=== Dataset extract ===

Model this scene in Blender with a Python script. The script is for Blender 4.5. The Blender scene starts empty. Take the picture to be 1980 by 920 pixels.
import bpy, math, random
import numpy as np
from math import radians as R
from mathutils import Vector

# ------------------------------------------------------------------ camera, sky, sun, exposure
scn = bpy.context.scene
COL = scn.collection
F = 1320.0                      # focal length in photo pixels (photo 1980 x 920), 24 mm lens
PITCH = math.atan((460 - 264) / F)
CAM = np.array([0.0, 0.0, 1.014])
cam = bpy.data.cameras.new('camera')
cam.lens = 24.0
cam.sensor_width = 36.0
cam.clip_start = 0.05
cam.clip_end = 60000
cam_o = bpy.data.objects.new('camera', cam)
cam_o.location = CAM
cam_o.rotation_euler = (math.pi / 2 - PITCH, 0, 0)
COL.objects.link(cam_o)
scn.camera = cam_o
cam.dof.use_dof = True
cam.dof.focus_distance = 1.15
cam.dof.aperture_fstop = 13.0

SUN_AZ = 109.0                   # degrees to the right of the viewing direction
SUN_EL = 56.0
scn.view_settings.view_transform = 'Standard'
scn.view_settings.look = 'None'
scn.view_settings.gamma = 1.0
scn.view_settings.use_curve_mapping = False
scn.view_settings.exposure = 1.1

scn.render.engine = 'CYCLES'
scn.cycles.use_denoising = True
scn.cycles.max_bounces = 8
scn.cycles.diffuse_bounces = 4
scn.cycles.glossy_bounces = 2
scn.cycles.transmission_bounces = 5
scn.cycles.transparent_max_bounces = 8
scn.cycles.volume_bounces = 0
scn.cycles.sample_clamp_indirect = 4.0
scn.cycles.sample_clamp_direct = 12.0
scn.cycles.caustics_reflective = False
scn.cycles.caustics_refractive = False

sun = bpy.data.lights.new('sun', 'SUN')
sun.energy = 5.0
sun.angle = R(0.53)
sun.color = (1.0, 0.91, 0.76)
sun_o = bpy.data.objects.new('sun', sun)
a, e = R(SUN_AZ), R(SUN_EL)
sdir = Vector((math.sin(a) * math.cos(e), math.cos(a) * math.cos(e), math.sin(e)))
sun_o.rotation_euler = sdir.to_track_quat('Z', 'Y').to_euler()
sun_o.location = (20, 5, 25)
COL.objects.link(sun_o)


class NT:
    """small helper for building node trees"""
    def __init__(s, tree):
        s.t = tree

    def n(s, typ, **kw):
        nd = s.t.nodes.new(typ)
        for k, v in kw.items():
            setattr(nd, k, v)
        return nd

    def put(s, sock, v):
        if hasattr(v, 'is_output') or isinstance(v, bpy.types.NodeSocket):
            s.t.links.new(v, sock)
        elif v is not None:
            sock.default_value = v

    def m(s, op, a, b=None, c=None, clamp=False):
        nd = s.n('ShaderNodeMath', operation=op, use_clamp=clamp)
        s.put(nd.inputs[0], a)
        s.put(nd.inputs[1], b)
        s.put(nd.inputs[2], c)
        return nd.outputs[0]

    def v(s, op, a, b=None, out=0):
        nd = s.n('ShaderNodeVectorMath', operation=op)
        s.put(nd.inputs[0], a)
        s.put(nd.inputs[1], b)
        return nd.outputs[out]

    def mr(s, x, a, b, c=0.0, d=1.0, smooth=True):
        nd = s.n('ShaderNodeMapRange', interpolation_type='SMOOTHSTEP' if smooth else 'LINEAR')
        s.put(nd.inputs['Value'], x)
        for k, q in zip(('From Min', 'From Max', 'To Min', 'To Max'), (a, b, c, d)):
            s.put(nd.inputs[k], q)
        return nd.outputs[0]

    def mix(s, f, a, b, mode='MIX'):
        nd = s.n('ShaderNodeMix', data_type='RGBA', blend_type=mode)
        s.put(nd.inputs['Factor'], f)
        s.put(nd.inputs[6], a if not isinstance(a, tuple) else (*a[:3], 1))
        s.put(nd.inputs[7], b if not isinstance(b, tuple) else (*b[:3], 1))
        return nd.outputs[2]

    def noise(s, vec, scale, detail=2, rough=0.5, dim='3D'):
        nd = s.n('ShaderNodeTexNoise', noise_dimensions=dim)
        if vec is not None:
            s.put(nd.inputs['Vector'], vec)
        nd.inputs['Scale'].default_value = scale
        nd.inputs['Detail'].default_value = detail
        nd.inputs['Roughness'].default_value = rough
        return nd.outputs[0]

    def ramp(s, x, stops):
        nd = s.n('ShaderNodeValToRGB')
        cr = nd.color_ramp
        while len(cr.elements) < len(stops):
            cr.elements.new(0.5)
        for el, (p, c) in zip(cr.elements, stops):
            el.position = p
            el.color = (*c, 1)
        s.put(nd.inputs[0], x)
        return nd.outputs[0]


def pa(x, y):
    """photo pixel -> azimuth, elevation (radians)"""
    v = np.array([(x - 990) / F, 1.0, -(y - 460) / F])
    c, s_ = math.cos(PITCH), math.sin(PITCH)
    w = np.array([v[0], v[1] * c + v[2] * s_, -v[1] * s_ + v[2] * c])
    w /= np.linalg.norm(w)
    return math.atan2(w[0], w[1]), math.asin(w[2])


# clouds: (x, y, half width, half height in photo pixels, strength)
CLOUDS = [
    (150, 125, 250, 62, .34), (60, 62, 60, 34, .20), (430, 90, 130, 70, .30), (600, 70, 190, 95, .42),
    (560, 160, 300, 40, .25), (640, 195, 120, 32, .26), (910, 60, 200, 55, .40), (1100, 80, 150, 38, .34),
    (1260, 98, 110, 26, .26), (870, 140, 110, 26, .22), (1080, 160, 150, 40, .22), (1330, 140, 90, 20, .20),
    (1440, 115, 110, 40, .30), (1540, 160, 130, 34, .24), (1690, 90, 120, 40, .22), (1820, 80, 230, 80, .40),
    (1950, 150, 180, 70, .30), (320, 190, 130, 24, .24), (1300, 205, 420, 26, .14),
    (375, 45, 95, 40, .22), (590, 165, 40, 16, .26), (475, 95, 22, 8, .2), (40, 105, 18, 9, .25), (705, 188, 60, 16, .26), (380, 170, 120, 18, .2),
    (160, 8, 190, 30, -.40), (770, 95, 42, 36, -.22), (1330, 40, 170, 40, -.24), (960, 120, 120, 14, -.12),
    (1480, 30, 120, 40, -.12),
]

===

What is being asked –
All lines holding the word "scene" should be picked out and copied.

Exercise response –
Model this scene in Blender with a Python script. The script is for Blender 4.5. The Blender scene starts empty. Take the picture to be 1980 by 920 pixels.
scn = bpy.context.scene